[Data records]
━━━━━━
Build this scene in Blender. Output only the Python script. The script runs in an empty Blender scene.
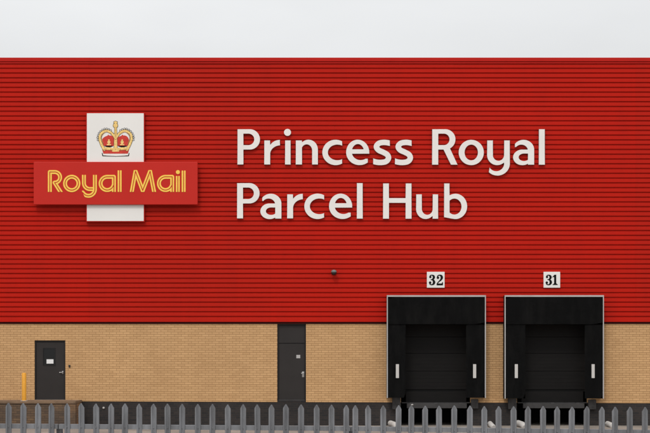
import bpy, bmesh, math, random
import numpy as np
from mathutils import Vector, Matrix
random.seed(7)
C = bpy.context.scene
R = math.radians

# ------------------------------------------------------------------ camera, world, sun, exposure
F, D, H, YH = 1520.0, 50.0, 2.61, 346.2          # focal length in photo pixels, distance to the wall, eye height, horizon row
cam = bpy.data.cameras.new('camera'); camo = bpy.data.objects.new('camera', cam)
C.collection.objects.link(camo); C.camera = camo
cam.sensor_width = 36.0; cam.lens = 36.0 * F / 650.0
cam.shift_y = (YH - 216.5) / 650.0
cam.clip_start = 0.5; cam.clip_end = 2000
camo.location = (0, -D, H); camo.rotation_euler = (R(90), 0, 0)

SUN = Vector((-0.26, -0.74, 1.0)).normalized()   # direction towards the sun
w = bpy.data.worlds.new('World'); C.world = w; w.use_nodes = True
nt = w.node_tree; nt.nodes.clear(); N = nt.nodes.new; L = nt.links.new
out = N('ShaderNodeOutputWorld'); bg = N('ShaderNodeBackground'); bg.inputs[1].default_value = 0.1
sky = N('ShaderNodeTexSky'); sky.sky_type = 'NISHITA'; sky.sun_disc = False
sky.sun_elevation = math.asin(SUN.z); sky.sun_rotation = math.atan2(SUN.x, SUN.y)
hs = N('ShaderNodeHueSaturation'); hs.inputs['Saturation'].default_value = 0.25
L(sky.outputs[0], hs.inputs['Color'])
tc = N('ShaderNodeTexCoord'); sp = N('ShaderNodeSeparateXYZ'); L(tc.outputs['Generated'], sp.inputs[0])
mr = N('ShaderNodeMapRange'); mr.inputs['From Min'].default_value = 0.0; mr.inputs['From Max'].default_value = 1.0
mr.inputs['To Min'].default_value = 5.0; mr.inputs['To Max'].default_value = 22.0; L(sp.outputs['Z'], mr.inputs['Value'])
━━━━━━
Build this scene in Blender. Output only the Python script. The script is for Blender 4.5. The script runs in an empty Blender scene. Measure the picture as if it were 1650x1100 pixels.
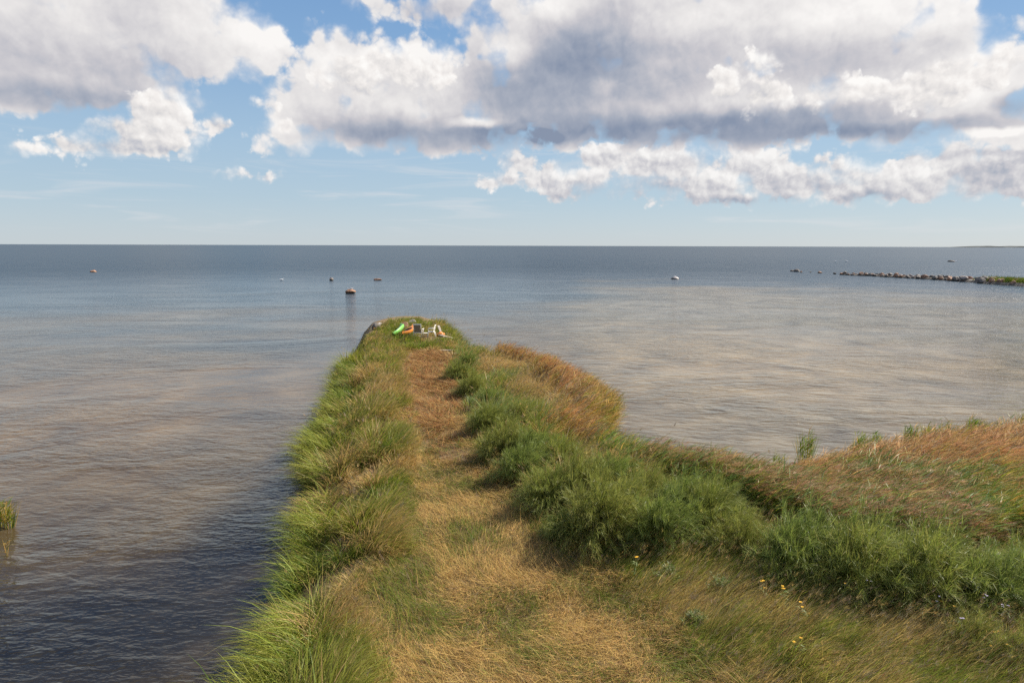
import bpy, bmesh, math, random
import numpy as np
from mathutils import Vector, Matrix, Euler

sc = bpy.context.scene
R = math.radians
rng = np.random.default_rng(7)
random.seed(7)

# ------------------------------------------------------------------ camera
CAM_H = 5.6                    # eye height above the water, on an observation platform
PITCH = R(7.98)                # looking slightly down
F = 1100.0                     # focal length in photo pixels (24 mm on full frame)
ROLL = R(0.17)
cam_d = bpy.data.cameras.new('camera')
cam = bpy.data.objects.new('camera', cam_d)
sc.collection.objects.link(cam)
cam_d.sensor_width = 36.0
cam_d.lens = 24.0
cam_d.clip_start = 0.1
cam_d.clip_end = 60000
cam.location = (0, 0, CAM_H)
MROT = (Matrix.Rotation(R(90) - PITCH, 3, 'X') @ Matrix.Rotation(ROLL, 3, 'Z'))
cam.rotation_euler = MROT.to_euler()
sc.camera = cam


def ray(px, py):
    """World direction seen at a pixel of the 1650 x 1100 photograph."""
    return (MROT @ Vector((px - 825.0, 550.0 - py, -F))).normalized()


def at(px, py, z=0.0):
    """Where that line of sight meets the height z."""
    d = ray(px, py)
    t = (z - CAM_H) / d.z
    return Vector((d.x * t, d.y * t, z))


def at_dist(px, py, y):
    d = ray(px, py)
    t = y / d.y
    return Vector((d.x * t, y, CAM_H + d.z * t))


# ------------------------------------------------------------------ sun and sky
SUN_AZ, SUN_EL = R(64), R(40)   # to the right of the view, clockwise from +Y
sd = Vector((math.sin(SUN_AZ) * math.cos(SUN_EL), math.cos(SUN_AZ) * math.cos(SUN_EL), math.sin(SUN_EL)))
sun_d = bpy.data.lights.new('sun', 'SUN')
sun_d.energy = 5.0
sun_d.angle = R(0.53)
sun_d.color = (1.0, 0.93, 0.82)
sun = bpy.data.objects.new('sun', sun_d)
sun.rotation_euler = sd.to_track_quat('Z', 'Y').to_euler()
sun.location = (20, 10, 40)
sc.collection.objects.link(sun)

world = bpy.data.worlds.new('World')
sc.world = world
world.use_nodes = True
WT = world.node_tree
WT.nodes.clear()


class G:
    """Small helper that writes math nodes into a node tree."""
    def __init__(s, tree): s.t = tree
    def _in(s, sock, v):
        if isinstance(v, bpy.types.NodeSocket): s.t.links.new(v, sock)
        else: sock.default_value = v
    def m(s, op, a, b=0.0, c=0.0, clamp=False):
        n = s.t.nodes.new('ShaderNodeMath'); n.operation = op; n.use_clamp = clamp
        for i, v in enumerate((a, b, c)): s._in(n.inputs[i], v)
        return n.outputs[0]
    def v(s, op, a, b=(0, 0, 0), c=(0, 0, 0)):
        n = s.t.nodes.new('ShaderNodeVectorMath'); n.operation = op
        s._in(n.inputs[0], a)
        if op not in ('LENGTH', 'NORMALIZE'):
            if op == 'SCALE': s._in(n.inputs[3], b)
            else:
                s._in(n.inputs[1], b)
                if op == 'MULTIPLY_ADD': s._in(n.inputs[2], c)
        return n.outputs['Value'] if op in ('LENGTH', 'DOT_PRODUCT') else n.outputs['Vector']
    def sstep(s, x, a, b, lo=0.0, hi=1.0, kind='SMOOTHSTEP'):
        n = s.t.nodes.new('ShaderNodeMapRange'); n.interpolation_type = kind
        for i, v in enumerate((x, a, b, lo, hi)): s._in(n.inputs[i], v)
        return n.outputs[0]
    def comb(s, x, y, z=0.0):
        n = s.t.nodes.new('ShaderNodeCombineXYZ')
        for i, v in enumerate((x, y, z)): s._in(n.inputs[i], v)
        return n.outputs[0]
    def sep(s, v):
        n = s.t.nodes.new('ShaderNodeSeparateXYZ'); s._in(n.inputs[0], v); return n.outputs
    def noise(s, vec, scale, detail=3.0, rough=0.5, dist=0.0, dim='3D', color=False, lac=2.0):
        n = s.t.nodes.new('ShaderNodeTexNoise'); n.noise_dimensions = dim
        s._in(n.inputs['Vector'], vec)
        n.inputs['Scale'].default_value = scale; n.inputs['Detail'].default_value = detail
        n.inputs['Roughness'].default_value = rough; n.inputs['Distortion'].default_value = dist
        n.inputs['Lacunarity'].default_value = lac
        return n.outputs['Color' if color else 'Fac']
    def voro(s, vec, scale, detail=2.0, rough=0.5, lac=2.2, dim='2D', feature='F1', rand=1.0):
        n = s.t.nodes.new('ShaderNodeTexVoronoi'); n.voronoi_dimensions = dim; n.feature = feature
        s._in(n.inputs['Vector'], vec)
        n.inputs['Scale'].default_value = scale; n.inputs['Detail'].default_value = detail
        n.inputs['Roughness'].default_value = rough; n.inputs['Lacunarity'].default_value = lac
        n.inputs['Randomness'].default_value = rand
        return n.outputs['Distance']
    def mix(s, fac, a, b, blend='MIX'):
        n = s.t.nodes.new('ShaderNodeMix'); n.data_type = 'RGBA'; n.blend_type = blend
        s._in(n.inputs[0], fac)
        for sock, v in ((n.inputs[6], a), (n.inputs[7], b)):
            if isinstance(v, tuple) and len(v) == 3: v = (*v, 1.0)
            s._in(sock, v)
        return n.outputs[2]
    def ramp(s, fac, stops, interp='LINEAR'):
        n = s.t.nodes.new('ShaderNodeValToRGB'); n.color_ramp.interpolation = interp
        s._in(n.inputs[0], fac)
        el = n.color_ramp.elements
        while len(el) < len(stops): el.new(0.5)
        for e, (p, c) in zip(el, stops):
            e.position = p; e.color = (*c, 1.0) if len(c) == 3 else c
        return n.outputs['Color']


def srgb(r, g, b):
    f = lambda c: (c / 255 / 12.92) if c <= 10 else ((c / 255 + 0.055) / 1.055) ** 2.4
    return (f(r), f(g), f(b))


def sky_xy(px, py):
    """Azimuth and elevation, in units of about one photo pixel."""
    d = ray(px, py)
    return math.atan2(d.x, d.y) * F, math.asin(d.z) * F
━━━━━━
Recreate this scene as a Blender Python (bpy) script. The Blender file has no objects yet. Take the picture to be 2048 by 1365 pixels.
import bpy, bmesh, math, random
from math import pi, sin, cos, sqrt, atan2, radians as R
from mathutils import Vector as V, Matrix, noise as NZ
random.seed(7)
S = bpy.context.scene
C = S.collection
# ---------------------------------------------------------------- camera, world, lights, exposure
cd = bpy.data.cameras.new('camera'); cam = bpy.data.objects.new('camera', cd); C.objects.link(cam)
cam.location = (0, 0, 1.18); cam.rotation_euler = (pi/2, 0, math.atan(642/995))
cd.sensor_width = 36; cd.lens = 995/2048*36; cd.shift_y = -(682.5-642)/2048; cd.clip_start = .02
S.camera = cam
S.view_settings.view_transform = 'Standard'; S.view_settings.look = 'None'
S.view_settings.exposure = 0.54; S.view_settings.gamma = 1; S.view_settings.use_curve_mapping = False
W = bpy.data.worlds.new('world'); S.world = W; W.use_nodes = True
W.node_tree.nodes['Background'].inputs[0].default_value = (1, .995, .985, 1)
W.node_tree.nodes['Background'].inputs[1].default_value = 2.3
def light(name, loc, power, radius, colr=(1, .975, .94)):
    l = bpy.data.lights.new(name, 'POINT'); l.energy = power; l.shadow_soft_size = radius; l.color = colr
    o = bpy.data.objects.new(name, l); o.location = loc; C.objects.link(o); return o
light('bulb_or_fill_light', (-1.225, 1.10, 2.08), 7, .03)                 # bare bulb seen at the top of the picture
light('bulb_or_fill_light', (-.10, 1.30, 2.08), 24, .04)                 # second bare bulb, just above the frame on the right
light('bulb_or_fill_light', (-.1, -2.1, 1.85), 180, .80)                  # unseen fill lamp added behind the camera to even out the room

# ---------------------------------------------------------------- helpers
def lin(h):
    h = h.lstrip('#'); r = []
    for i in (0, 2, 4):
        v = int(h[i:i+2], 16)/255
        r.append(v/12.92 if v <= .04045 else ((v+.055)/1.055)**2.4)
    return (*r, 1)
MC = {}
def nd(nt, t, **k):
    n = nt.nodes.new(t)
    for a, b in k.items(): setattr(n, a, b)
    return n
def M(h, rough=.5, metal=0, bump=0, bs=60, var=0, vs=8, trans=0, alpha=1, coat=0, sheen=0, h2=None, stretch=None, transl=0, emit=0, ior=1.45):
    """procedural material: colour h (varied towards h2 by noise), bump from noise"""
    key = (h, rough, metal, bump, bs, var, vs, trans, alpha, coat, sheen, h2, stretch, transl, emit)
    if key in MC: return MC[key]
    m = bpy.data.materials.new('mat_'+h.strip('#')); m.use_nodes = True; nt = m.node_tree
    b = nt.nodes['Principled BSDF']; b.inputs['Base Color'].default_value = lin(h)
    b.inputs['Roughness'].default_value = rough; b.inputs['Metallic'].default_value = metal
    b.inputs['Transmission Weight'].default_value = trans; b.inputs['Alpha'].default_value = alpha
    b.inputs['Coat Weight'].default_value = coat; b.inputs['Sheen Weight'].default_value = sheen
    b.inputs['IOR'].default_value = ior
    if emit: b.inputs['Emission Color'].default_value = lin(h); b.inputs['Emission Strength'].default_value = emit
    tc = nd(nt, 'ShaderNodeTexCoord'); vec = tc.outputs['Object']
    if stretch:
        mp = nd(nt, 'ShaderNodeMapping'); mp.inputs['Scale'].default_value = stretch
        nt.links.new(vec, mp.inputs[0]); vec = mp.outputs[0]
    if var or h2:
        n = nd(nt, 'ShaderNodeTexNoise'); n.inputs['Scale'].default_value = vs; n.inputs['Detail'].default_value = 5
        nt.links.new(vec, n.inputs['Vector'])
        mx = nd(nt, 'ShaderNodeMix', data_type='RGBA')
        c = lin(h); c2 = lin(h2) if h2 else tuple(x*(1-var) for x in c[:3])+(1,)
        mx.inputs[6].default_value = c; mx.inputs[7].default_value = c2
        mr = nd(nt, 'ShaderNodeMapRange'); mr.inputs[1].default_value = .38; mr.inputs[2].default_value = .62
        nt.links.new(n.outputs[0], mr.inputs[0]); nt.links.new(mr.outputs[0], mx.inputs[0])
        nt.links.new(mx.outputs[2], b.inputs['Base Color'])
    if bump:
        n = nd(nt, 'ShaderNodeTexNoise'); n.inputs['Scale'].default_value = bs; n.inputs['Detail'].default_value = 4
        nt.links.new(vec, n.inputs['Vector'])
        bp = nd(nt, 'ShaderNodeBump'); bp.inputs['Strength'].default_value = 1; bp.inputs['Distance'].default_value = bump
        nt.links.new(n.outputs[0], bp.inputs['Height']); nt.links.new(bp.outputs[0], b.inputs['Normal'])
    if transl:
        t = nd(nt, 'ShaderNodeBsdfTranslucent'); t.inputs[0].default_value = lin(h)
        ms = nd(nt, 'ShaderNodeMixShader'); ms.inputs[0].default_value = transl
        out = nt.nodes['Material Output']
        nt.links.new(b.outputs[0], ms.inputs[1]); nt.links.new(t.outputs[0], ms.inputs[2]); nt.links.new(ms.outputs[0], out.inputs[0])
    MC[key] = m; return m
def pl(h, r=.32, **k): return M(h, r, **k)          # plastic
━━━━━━
▸ THE EXERCISE
Extract from the material above the stretch running from the line containing "script. The script runs" through the line containing "camo.location = (0, -D, H);". Keep the text exact and the pictures out.

▸ WRITTEN ANSWER
Build this scene in Blender. Output only the Python script. The script runs in an empty Blender scene.
import bpy, bmesh, math, random
import numpy as np
from mathutils import Vector, Matrix
random.seed(7)
C = bpy.context.scene
R = math.radians

# ------------------------------------------------------------------ camera, world, sun, exposure
F, D, H, YH = 1520.0, 50.0, 2.61, 346.2          # focal length in photo pixels, distance to the wall, eye height, horizon row
cam = bpy.data.cameras.new('camera'); camo = bpy.data.objects.new('camera', cam)
C.collection.objects.link(camo); C.camera = camo
cam.sensor_width = 36.0; cam.lens = 36.0 * F / 650.0
cam.shift_y = (YH - 216.5) / 650.0
cam.clip_start = 0.5; cam.clip_end = 2000
camo.location = (0, -D, H); camo.rotation_euler = (R(90), 0, 0)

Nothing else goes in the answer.